Il fantasy, dunque, oggi come ieri, è un genere che si adegua ai desideri e ai sogni di grandi e piccini, spesso mescolandosi con la commedia sentimentale ed eccezionalmente con l’animazione tradizionale, come è successo con l’ultimo prodotto Disney Come d’incanto, o con un gusto più goticheggiante e dark come ha provato a fare Guillermo Del Toro col suo Il Labirinto del fauno, oppure assume toni e colori più romantici divenendo la favola che tutti vorrebbero leggere come accade in Stardust di Matthew Vaughn. In futuro l’appuntamento con la fantasia è nelle sale cinematografiche con Mr Magorium e La fabbrica delle Meraviglie, film che promette molto bene con Hoffman e Natalie Portman e con un altro classico della letteratura per l’infanzia Alice Nel Paese delle Meraviglie, fiaba non-sense di Lewis Carrol, riscritta secondo lo stile visionario di Tim Burton.
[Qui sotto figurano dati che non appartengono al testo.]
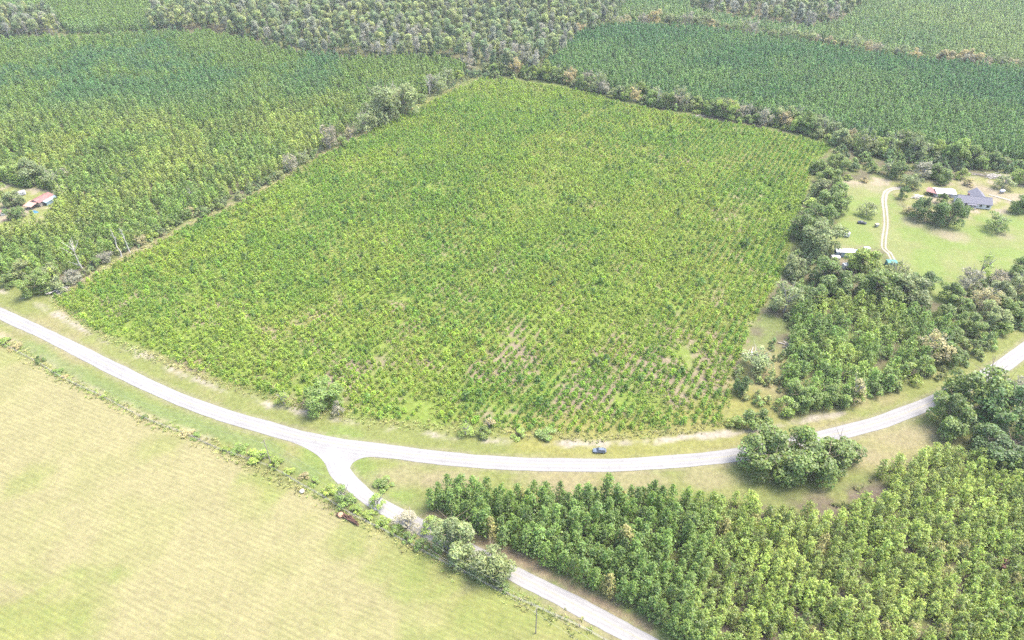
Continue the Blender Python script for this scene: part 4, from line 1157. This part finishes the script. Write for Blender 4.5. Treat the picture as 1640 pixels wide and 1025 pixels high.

Si può dunque affermare con certezza che il fantasy è una forma narrativa-cinematografica vincente che per di più tende a migliorare, sia a livello visivo grazie alle nuove tecnologie, sia a livello qualitativo. Questo genere infatti, pur attingendo da fonti letterarie consolidate, riesce a rinnovarsi e a ringiovanirsi restando sempre al passo con i tempi e con i gusti del pubblico e inoltre, sopratutto ultimamente, si avvale anche di grandi interpreti. Del resto cos’è il cinema se non una "fabbrica di sogni", una "magia" allo stato puro che rende vero e reale ciò che non lo è?